Getting energy smart

This Issue This is a part of the Energy feature

By - , Build 107

In the last 8 years, residential electricity prices have increased at a faster rate than escalating petrol prices, so how can we use less and maximise energy efficiency?

With petrol now costing over $2 per litre, there is widespread uneasiness over the price of oil. But it’s not just oil costs that have been increasing; the price of all types of energy has been going up. Electricity prices were 66% higher at the start of this year than they were 8 years ago (based on prices from the Ministry of Economic Development’s website). Even considering that general prices have been increasing, electricity supplied to your home is costing 39% more in real terms.

These price increases have taken the amount spent on residential electricity in 2007 to $3,000 million. But electricity provides only about 69% of residential energy use (the rest includes natural gas, LPG, wood and coal), making the total amount spent on residential energy use higher still.

Opportunities for savings

BRANZ’s HEEP project (see Build October/November 2006, pages 46–48) has increased our understanding of how energy is used in households. The two big components, or end uses, of residential energy are space heating and water heating. Both these areas offer great opportunities to save energy.

People are less interested in ‘energy use’ as such; what they want is a warm house and a good supply of hot water. So the best place to start saving energy would be by cutting out wastage in the system, thus minimising the amount of energy required. The next stage would be to ensure that the energy is delivered as effectively as possible, by maximising efficiency.

Insulate to a high level

High levels of insulation and good building design can go a long way towards minimising the need to use energy for space heating. Although house insulation became mandatory in 1978, and the levels required have been revised upwards a number of times since, they only represent the base level. Well-performing buildings should aim higher. There are many examples of new houses that can achieve comfortable indoor conditions through high levels of insulation and good design without needing heaters. One example is Beacon Pathway’s Waitakere NOW Home® (see

The best time to deal with these issues is at the design and construction stage, but there are many existing houses with little or no insulation, and because insulation is part of the ‘bones’ of the house. it’s hard to know whether it’s sufficient.

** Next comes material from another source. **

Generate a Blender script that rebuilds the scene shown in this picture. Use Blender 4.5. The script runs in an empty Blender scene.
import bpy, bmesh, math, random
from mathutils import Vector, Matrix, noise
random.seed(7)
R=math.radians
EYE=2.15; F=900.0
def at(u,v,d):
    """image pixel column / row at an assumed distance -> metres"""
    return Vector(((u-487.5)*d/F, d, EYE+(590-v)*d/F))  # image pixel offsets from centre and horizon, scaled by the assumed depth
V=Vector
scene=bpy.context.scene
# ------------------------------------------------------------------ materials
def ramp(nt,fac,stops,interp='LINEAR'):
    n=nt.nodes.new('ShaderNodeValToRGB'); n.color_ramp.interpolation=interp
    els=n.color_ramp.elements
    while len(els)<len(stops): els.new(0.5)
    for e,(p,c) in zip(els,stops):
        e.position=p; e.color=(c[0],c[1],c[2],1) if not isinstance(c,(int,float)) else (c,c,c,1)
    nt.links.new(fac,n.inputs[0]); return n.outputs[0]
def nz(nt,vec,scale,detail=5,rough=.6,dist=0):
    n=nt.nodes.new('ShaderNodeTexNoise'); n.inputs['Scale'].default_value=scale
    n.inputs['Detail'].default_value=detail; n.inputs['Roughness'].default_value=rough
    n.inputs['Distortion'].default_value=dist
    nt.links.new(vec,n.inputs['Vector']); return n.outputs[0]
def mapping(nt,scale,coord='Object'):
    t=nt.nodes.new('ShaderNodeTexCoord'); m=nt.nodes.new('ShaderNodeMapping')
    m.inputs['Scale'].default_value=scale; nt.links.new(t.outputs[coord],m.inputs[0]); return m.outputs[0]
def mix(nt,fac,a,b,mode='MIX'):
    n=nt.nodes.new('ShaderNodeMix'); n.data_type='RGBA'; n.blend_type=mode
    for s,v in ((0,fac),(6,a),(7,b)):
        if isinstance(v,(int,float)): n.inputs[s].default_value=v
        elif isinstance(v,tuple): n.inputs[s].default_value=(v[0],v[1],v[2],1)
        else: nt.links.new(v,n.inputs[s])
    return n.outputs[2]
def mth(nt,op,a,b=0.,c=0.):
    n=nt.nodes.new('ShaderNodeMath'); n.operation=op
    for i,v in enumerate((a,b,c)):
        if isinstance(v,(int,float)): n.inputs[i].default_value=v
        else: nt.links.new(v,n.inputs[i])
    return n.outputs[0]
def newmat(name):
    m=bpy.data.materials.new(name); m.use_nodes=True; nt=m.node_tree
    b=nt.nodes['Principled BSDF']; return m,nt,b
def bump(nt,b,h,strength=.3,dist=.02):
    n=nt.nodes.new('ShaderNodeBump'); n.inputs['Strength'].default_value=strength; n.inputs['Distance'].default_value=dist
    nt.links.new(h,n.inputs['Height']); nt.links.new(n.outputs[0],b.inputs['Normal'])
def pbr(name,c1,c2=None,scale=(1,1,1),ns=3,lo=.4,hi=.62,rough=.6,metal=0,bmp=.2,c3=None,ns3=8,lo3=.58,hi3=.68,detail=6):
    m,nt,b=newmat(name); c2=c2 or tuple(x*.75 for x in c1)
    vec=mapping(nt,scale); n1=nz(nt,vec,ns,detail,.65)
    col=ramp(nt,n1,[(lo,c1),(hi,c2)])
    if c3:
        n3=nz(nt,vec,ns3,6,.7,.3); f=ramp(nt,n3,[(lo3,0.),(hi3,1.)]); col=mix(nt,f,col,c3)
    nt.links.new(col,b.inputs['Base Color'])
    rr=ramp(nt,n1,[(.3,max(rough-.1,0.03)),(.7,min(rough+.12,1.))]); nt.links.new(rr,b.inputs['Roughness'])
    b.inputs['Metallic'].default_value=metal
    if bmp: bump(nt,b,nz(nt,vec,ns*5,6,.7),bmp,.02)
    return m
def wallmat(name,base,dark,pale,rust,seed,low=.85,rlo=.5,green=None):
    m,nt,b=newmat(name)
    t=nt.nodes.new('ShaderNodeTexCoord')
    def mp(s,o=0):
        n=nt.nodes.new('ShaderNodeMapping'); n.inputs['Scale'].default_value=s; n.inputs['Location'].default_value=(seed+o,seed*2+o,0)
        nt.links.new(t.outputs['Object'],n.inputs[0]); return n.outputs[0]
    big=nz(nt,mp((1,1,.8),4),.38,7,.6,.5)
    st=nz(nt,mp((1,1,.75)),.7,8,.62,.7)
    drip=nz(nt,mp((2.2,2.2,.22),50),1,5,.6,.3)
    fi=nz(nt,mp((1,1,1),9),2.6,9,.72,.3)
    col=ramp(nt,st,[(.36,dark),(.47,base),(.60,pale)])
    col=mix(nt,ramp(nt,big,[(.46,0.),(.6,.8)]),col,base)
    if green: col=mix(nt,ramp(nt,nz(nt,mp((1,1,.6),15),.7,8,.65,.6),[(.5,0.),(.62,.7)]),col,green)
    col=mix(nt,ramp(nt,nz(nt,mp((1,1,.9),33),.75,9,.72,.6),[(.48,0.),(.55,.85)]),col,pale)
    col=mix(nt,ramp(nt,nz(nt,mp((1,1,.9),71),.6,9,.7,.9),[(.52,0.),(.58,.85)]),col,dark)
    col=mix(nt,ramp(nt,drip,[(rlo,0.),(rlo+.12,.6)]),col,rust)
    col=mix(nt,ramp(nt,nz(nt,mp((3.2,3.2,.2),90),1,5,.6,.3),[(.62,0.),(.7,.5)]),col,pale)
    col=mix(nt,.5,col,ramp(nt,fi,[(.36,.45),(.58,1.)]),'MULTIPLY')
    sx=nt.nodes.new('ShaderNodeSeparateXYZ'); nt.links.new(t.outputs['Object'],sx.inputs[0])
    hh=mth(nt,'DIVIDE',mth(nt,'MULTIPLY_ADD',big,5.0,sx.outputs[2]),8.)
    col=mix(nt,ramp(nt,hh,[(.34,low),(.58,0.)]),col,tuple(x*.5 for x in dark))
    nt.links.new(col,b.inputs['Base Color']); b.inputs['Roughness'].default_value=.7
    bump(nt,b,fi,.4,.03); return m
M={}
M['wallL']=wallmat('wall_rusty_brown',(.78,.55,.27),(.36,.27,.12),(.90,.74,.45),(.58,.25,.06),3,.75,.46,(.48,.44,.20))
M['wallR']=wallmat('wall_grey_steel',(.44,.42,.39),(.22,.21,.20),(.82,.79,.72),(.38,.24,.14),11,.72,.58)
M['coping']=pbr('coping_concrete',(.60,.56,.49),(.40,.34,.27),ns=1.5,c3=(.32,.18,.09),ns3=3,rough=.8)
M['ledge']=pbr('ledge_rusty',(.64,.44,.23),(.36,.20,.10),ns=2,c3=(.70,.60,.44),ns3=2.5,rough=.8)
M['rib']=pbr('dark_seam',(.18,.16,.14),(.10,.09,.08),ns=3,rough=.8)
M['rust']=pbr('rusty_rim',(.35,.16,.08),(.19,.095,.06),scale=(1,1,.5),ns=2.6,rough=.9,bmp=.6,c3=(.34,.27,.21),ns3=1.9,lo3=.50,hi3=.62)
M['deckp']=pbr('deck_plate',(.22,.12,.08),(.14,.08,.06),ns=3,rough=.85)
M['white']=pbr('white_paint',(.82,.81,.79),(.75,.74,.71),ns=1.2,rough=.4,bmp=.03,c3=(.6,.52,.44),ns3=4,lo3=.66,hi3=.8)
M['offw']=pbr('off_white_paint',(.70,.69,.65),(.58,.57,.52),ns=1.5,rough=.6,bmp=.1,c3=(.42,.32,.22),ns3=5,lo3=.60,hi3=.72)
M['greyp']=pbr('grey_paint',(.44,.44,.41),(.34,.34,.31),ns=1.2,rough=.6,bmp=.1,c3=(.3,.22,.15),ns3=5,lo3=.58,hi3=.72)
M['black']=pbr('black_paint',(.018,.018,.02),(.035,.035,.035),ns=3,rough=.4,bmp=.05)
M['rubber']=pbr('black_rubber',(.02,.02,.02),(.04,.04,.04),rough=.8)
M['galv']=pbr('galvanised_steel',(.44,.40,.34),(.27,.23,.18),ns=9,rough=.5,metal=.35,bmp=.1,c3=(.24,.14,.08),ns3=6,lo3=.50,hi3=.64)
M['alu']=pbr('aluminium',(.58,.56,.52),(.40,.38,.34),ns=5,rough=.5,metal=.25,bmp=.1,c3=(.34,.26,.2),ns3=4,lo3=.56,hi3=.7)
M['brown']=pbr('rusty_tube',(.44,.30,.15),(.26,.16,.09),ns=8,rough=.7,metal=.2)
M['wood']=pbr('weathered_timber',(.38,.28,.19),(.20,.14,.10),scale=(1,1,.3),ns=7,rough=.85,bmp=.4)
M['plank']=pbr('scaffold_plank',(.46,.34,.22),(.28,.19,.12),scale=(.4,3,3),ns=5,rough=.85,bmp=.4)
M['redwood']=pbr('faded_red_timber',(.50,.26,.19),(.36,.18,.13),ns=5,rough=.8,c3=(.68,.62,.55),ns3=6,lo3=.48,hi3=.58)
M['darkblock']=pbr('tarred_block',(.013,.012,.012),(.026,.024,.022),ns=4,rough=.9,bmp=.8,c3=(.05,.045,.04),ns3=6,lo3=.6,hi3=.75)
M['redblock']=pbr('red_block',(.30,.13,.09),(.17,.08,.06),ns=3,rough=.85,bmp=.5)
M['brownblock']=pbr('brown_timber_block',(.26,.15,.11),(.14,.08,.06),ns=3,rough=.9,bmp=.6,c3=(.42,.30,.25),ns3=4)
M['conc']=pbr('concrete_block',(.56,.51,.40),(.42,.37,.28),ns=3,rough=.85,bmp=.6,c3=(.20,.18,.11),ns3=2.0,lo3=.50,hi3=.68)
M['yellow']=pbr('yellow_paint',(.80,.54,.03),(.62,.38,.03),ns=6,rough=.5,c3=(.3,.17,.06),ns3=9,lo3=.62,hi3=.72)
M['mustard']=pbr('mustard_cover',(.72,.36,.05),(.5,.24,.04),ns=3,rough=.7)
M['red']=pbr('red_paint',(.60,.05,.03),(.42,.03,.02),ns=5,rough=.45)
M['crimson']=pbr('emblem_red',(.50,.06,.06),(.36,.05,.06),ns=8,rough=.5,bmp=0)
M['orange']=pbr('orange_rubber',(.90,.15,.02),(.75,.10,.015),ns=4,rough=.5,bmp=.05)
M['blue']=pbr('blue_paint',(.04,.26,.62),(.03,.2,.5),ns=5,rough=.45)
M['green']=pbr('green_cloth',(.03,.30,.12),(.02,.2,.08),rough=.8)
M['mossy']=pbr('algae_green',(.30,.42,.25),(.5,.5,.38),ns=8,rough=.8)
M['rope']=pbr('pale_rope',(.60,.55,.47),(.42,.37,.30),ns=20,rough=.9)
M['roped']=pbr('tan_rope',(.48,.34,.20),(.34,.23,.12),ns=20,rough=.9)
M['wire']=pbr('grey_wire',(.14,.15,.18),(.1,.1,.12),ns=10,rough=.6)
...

Retrofitting existing buildings provides challenges and Beacon Pathway also has a programme looking at these issues (see

An important step to having high insulation levels is the widespread use and recognition of ‘star ratings’ for houses. Most of us are familiar with appliance star ratings (the more stars, the more efficient the appliance), and EECA are piloting a similar scheme for houses (see information on HERS at

Efficiency is the key

Most houses do need some form of heating; therefore, efficiency is important. There are various improved technologies such as clean-burning wood pellet heaters or electric heat pumps. Heat pumps have increased in popularity: 19% of houses had them in 2007 compared with only 4% in 2002 (see Build February/March 2008, pages 38–39, or BRANZ study report 186). More information is also available on the LEVEL website ( or in the recently released Energy book in the new BRANZ sustainable building series.

Of the $3,000 million spent on residential electricity, approximately $950 million is for water heating. Reducing the wastage in water heating systems can include ensuring that low-flow showerheads are installed and that hot water cylinders are well insulated.

Even when such measures are implemented, water heating still requires a source of heat. Efficient ways to do this include using solar radiation as part of solar water heating systems or environmental heat (either from the air or the ground) in heat pump water heating systems. Over the last 3 years, BRANZ has undertaken research into how well these systems work in New Zealand (see pages 58-59, this Build).

Appliances and lights

There are many opportunities for energy savings within the remaining 37% of residential energy use, much of which is electrical. Many appliances have standby modes that use energy even when the appliance is switched off. When buying new appliances, consider those with low standbys and look out for the energy star label ( as well as appliances with a high number of stars on their star rating labels (

The price of compact fluorescent lamps has reduced considerably in recent years, so their use is becoming more widespread. There are even moves afoot here to outlaw standard incandescent light bulbs from 2009 (see Build June/July 2008, page 75). Refrigerators have improved in efficiency considerably over the years, with new energy-efficient models easily outperforming older ones. EECA has started to trial schemes to encourage people to turn in their old refrigerators.

It is unlikely that energy prices will ease in the future. It will become increasingly important to ensure that our houses are well configured and outfitted to make best use of the energy they are supplied with. Energy efficiency has moved on from being an issue for concerned environmentalists to an issue facing everyone in the community as they deal with increasing energy costs.